SpaceX defends Starlink over collision concerns

In a statement, the company pushed back on worries that its satellite constellation could lead to congestion in Earth orbit.
By | Published: February 25, 2022 | Last updated on May 18, 2023

A Falcon 9 rocket on Feb. 21 carries 46 Starlink satellites to orbit.
A Falcon 9 rocket on Feb. 21 carries 46 Starlink satellites to orbit.
SpaceX

It’s been a mixed few months for SpaceX’s Starlink constellation. The company continues to ramp up deployments of the internet service-providing satellites, which with today’s launch, will push the number in orbit close to 2,000. But the company has also drawn increasing scrutiny, with both China and NASA recently raising concerns about Starlink’s potential to cause collisions with other objects in low-Earth orbit.

Now, SpaceX is seeking to assuage some of these concerns. In a statement posted on its website Feb. 22, SpaceX pledged it is “committed to maintaining a safe orbital environment, protecting human spaceflight, and ensuring the environment is kept sustainable for future missions to Earth orbit and beyond.” The company argued that it has designed Starlink to be a safe and sustainable system and revealed details about how its satellites act autonomously to avoid collisions — details that it had previously only hinted at, or that analysts had suspected.

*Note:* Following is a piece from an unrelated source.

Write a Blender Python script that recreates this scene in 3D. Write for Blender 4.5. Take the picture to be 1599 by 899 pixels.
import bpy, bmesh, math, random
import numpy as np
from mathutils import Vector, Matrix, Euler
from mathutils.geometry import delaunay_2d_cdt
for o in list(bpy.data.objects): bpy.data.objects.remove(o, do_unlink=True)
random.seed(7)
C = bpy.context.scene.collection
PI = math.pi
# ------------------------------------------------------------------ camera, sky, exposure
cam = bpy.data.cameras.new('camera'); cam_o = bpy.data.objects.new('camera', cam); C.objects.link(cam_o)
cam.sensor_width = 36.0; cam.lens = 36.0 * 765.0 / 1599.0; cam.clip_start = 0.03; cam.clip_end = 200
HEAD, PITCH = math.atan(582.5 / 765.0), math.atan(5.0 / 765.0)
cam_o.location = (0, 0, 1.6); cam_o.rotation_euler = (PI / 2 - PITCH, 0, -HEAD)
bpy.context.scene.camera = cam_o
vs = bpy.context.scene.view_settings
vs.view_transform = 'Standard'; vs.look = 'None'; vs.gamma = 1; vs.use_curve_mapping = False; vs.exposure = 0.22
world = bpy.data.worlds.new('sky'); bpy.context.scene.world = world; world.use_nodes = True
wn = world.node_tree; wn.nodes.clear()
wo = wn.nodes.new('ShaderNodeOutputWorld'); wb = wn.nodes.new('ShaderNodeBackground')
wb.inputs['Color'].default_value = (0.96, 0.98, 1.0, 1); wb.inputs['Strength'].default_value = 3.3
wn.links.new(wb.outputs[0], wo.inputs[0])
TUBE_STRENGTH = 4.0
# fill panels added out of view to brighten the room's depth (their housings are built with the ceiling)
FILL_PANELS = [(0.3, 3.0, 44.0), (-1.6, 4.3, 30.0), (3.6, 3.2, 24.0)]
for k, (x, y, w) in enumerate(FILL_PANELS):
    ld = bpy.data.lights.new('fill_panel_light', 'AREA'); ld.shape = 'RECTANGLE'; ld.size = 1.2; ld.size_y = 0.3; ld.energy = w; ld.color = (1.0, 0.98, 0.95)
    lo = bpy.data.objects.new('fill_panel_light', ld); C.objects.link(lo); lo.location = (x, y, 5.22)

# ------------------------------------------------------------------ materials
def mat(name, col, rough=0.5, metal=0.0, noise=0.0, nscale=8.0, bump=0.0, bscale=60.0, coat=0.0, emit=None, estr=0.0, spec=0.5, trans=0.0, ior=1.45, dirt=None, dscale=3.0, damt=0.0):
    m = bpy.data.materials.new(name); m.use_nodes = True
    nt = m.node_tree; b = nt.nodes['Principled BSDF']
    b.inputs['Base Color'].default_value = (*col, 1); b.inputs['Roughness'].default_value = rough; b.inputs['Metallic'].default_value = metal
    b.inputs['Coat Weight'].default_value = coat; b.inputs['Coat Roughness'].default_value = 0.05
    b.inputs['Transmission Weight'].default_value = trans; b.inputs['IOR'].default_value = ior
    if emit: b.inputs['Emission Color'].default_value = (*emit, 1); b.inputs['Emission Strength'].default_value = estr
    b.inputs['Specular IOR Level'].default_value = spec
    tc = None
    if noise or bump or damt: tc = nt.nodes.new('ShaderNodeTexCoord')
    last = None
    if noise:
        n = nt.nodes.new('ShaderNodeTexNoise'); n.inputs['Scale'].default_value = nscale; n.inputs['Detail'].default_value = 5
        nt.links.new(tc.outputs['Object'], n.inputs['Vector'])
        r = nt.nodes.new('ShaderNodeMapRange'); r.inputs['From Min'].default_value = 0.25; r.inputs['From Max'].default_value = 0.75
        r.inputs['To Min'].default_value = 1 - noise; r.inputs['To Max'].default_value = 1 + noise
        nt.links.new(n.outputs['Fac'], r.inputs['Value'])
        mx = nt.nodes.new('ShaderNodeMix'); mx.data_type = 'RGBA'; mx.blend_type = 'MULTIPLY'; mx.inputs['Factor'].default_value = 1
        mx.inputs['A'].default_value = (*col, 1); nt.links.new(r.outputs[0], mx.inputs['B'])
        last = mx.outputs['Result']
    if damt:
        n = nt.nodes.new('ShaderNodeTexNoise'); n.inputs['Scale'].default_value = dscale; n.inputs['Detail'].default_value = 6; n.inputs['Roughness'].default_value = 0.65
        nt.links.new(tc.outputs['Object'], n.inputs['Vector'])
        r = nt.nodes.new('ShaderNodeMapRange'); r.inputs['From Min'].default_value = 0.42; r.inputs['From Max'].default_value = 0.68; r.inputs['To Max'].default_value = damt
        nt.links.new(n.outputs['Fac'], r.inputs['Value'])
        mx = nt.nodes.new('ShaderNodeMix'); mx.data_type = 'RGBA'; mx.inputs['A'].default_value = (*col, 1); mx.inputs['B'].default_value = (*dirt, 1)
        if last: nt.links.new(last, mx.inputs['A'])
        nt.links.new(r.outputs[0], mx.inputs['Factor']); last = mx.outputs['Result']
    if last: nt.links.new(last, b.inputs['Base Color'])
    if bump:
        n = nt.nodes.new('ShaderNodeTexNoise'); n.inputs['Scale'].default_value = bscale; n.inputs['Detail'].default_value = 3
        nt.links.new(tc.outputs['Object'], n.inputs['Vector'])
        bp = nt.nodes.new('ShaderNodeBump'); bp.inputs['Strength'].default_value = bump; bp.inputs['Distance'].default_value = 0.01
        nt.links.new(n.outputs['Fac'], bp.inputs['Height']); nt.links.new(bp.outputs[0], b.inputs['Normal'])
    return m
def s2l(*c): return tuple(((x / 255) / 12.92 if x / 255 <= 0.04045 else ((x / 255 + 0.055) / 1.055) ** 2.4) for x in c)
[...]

“This is certainly the most detailed explanation SpaceX have given of their procedures,” Jonathan McDowell, an astrophysicist at the Harvard-Smithsonian Center for Astrophysics, told Astronomy. “It is welcome, although a couple years later than it could have been.”

Collision course

Astronomers and dark sky advocates have long raised concerns about Starlink, which seeks to provide broadband internet access to anywhere in the world. The satellites leave bright trails through astronomical images and are especially visible to the naked eye shortly after they are launched, before they ascend to their operational orbit.

However, SpaceX’s statement comes as concerns about collisions are getting more attention. On Dec. 3 of last year, in a rare move, China submitted a complaint to the United Nations Committee on the Peaceful Uses of Outer Space, saying that the nation’s crewed space station had to perform a maneuver to avoid a potential collision with a Starlink satellite on two separate occasions, July 1 and Oct. 21 of last year. (McDowell verified the orbital maneuvers with public tracking data.)

In a Dec. 28 press briefing, a Chinese Foreign Ministry spokesman accused the U.S. of ignoring its obligations under the Outer Space Treaty, Bloomberg reported. That treaty holds that nations that have signed it bear the responsibility for supervising their country’s activities in space, whether done by a national space agency or a commercial operator.

Then, on Feb. 7, NASA’s human spaceflight division submitted a letter to the Federal Communications Commission raising concerns about Starlink’s plan for its second-generation constellation, for which SpaceX is seeking approval to launch 30,000 more satellites. In the letter, which was first reported by Space News, NASA said a megaconstellation of that size would raise the risk of collisions in space that could threaten its satellites and astronauts. The agency also said that glints of reflected sunlight could interfere with its space telescopes and Earth-observing satellites.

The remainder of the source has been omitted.